Although I accept that the evidence may be credible, and I note that it is a difficult exercise to assess such matters when looking at short and brief typed statements which are sworn before a Justice of the Peace but are not otherwise in admissible affidavit form, I do not believe that if received these documents might reasonably have had the Court return a different verdict. I also take the view that the failure to receive such documents as new evidence does not amount to a "miscarriage of justice" as referred to by Gibbs CJ at page 395 of Gallagher v R.
Exhibits D-H.
In my view, these exhibits were available to the appellant as at the date of trial and in addition, neither document is, in my view, relevant to the issue at trial (i.e. whether or not the appellant wilfully damaged the complainant's vehicle). I find that these documents are not fresh or new evidence, would not have been, in my view, admissible at trial and should not be received as "new evidence" in this appeal.
Exhibit I.
This Exhibit contains three pages. The first page is a page of photographs apparently depicting injuries to the appellant. Pages 2 and 3 are photographs of graffiti on the appellant's residence. In respect of the photographs, all were as I understand it, available at the date of trial therefore none of the photographs is "new" or "fresh" evidence. In any event, in my view none of the photographs are relevant to the issues at trial and there is accordingly no basis for the admission of any of the three pages (each of which contains multiple photographs) as evidence.
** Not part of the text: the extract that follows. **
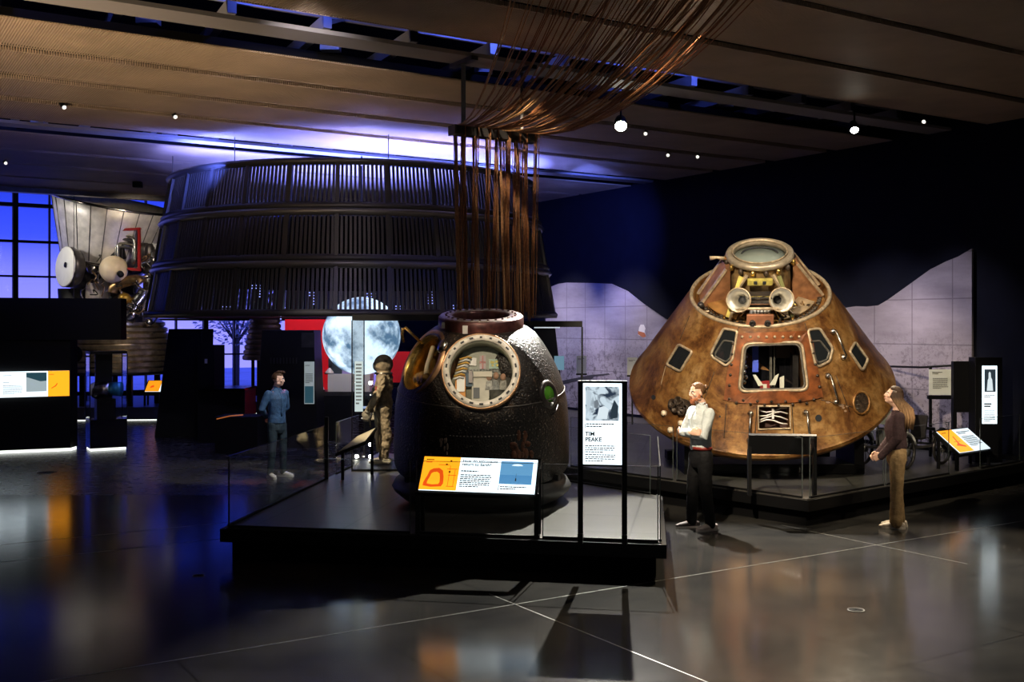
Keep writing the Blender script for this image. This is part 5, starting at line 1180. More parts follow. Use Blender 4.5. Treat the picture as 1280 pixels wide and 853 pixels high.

Pursuant to s 223 of the Justices Act 1886 I decline to grant leave to the appellant to adduce new evidence in respect of any of Exhibits A-I (and in making such a ruling that of course precludes any potential evidence which could flow from those documents or the witnesses who were responsible for producing the documents.)
The appeal will therefore proceed as a rehearing pursuant to s 223(1) of the Justices Act confined to the evidence given at the original trial which is contained in the transcript of proceedings and in the exhibits which were tendered on the original trial.